Conceptual question about internal energy

[jdstokes]

Homework Statement

From the beginning of chapter 21 Haliday, Resnick and Walker:

`Suppose that you return to your chilly dwelling after snowshoeing through the woods on a cold winter day. Your first thought is to light a stove. But why, exactly, would you do that? Is it because the stove will increase the store of internal (thermal) energy of the air in the cabin, until eventually the air will have enough of that internal energy to keep you comfortable? As logical as this reasoning sounds, it is flawed, because the air's store of internal enrgy will not be changed by the stove. How can that be? And if it is so, why would you bother to light the stove?'

The Attempt at a Solution

I'm confused by what HRW are saying here. My understanding is that the stove releases heat into the constant-volume environment which raises the internal energy according to the first law of thermodynamics dU = Q - PdV = Q.

Am I missing something here?

 

[Andrew Mason]

Homework Statement

From the beginning of chapter 21 Haliday, Resnick and Walker:

`Suppose that you return to your chilly dwelling after snowshoeing through the woods on a cold winter day. Your first thought is to light a stove. But why, exactly, would you do that? Is it because the stove will increase the store of internal (thermal) energy of the air in the cabin, until eventually the air will have enough of that internal energy to keep you comfortable? As logical as this reasoning sounds, it is flawed, because the air's store of internal enrgy will not be changed by the stove. How can that be? And if it is so, why would you bother to light the stove?'

The Attempt at a Solution

I'm confused by what HRW are saying here. My understanding is that the stove releases heat into the constant-volume environment which raises the internal energy according to the first law of thermodynamics dU = Q - PdV = Q.

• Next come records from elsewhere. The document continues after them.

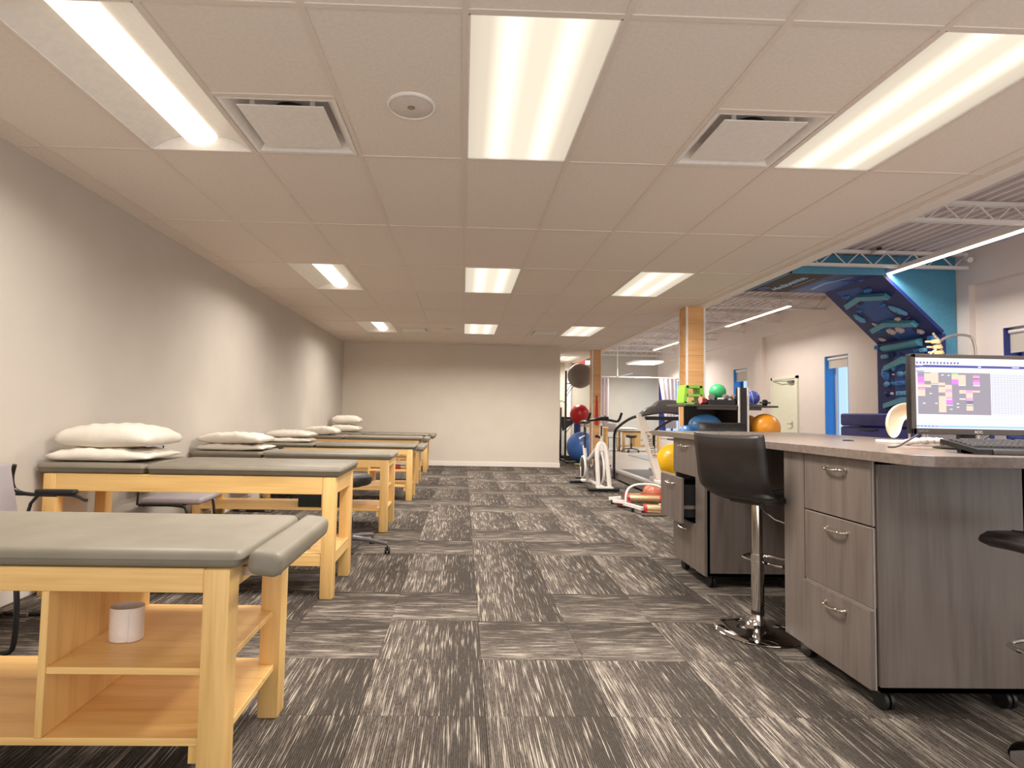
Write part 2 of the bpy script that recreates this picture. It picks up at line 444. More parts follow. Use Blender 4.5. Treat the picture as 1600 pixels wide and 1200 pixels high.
# ceilings
ceiling = struct('ceiling', MB().box(XL, XE+.16, YN, 14.0, 2.86, 2.9), 'white_paint')
LIGHTS = {}  # cell -> type
for j in (0, 3, 6):
    LIGHTS[(-3, j)] = 'round'; LIGHTS[(0, j)] = 'flat'; LIGHTS[(3, j)] = 'flat'
LIGHTS[(4, 10)] = 'flat'
VENTS = {(-2, 0), (2, 0), (-2, 6), (2, 6)}
_cm = {}
def slab_mesh(w, d, mat='tile'):
    k = (round(w, 3), round(d, 3))
    if k not in _cm:
        mb = MB().box(-w/2, w/2, -d/2, d/2, 0, .016, .003, 1)
        me = bpy.data.meshes.new('ceiling_tile'); mb.bm.to_mesh(me); mb.bm.free(); me.materials.append(M[mat]); _cm[k] = me
    return _cm[k]
def ctile(x0, x1, y0, y1):
    g = .005
    o = bpy.data.objects.new('ceiling_tile', slab_mesh(x1-x0-2*g, y1-y0-2*g)); C.objects.link(o); o.parent = ceiling
    o.location = ((x0+x1)/2, (y0+y1)/2, CEIL+.003)
GX = .61; GY = 1.22
for i in range(-5, 6):
    for j in range(-1, 12):
        x0, x1 = max(i*GX, XL), min((i+1)*GX, XE); y0, y1 = j*GY, min((j+1)*GY, 14.0)
        if x1-x0 < .03 or y1-y0 < .03: continue
        if y0 >= YB and x1 < 2.15: continue
        if (i, j) in LIGHTS: continue
        if (i, j) in VENTS: ctile(x0, x1, y0, y0+.61); continue
        if y0 < YB < y1 and x1 < 2.2: y1 = YB
        ctile(x0, x1, y0, y1)
def bar(x0, x1, y0, y1):
    dz = .0008 if y1-y0 < .1 else 0
    obj('grid_bar', MB().box(x0, x1, y0, y1, CEIL-.002+dz, CEIL+.03-dz), 'tbar', ceiling)
for i in range(-4, 6):
    bar(i*GX-.012, i*GX+.012, -GY, YB if i*GX < 2.15 else 14.0)
bar(XE-.02, XE+.012, YN, 14.0)
for j in range(-1, 12):
    y = j*GY
    bar(XL if y < YB else 2.15, XE, y-.012, y+.012)
bar(XL, XL+.02, YN, YB)
for (i, j) in VENTS: bar(i*GX, (i+1)*GX, j*GY+.61-.012, j*GY+.61+.012)
obj('ceiling_near', MB().box(XL, XE, YN, -GY, CEIL, CEIL+.02), 'tile', ceiling)
struct('trim_1', MB().box(XE+.012, XE+.14, YN, 14.0, CEIL-.01, ROOF), 'white_paint')
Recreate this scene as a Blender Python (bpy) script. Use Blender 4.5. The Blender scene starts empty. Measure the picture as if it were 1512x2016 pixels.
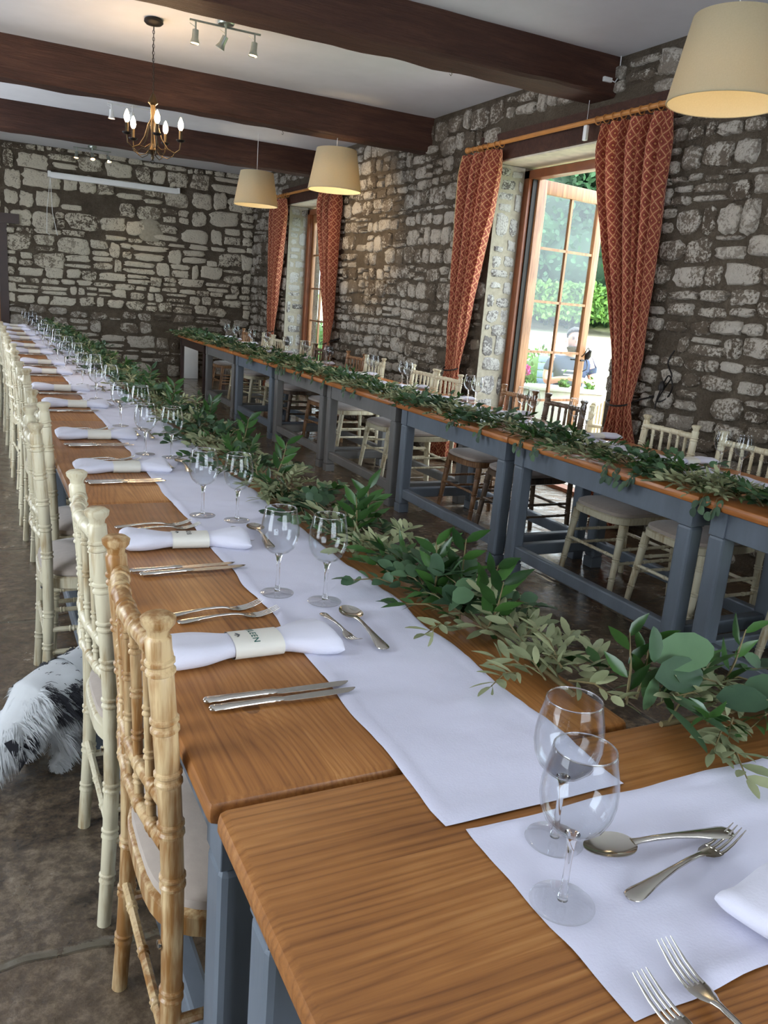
import bpy, bmesh, math, random
from mathutils import Vector, Matrix, noise
rnd = random.Random(7)
PI = math.pi
C = bpy.context.scene.collection
sc = bpy.context.scene

# ------------------------------------------------------------------ camera
cam = bpy.data.objects.new('camera', bpy.data.cameras.new('camera')); C.objects.link(cam); sc.camera = cam
RX = (0.89686087, -0.43522291, 0.07887708)      # image right, in world
DN = (-0.03883935, -0.25513067, -0.9661262)     # image down
FW = (0.44060423, 0.86341725, -0.2457205)       # view direction
M = Matrix(((RX[0], -DN[0], -FW[0], 0), (RX[1], -DN[1], -FW[1], 0), (RX[2], -DN[2], -FW[2], 1.37), (0, 0, 0, 1)))
cam.matrix_world = M
cam.data.sensor_fit = 'VERTICAL'; cam.data.sensor_height = 24.0
cam.data.lens = 24.0*1610.9/2016.0
cam.data.clip_start = 0.02; cam.data.clip_end = 300

# ------------------------------------------------------------------ world, light, exposure
w = bpy.data.worlds.new('sky'); sc.world = w; w.use_nodes = True
bg = w.node_tree.nodes['Background']; bg.inputs[0].default_value = (0.80, 0.90, 1.0, 1); bg.inputs[1].default_value = 10.0
sc.view_settings.view_transform = 'Standard'; sc.view_settings.look = 'None'
sc.view_settings.exposure = 0.0; sc.view_settings.gamma = 1.0; sc.view_settings.use_curve_mapping = False

def area(name, loc, rot, sx, sy, watts, col):
    l = bpy.data.lights.new(name, 'AREA'); l.shape = 'RECTANGLE'; l.size = sx; l.size_y = sy; l.energy = watts; l.color = col
    o = bpy.data.objects.new(name, l); C.objects.link(o); o.location = loc; o.rotation_euler = rot
    return o
DAY = (0.80, 0.88, 1.0)
area('window_daylight', (-1.86, 1.2, 1.45), (0, -PI/2, 0), 1.9, 1.3, 26, DAY)     # fill lamps in the unseen left wall windows, light going +x
area('window_daylight', (-1.86, 5.4, 1.45), (0, -PI/2, 0), 1.9, 1.3, 40, DAY)
area('window_daylight', (-1.86, 9.6, 1.45), (0, -PI/2, 0), 1.9, 1.3, 64, DAY)
area('window_daylight', (1.2, -2.90, 1.5), (PI/2, 0, 0), 2.6, 1.9, 46, DAY)       # fill lamp added in an unseen end wall window behind the camera, +y
for yy in (5.39, 10.61, 0.2):        # light portals: they give no light, they guide sampling of the sky through the openings
    pt = area('window_portal', (4.44, yy, 1.3), (0, PI/2, 0), 2.5, 1.66, 1, (1, 1, 1)); pt.data.cycles.is_portal = True
sun = bpy.data.lights.new('sun', 'SUN'); sun.energy = 5.0; sun.angle = 0.5; sun.color = (1, 0.97, 0.9)
so = bpy.data.objects.new('sun', sun); C.objects.link(so); so.rotation_euler = (math.radians(35), math.radians(-18), 0)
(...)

Am I missing something here?

This is really an ideal gas law problem, not a first law problem.

State the expression for the total internal energy of the air inside the cabin.

Now add heat, dQ. This increases the temperature by dT. P is constant because the atmospheric pressure does not change. The cabin's volume does not change. So PV does not change. If dQ heat is added and temperature increases by dT, what else has to change? Express that quantity as a function of temperature and substitute into your expression for total internal energy of the air in the cabin. You will see why the total internal energy does not change with temperature.

AM

 

[jdstokes]

Thanks for your reply Andrew,

U = \frac{3}{2}NkT.
PV = NkT \implies N = PV/kT \implies U = \frac{3}{2}PV.

That is a very interesting result. So there is less air in a hot room than a cold one? Does this effect of reduced number density contribute to the deaths of small pets in heated cars?

You mention that this is not a first law problem. I'm wondering what is the flaw in the logic which leads to the conclusion \Delta U = Q? Presumably the idenity W = -PdV fails because of the varying number density. What is the correct expression? W = - PdV + \mu dN?

 

[Andrew Mason]

You mention that this is not a first law problem. I'm wondering what is the flaw in the logic which leads to the conclusion \Delta U = Q? Presumably the idenity W = -PdV fails because of the varying number density. What is the correct expression? W = - PdV + \mu dN?

There is no flaw. The first law assumes that the mass does not change. If the mass changes, the first law does not apply. You could analyse the problem by keeping track of what happens to the air that leaves the room, and then the first law would apply. But that would be rather difficult.

AM

 

[jdstokes]

That's a fair point, but I think it is possible to save the first law for open systems by introducing an additional term, namely \mu dN. This makes it more `universal' in some sense.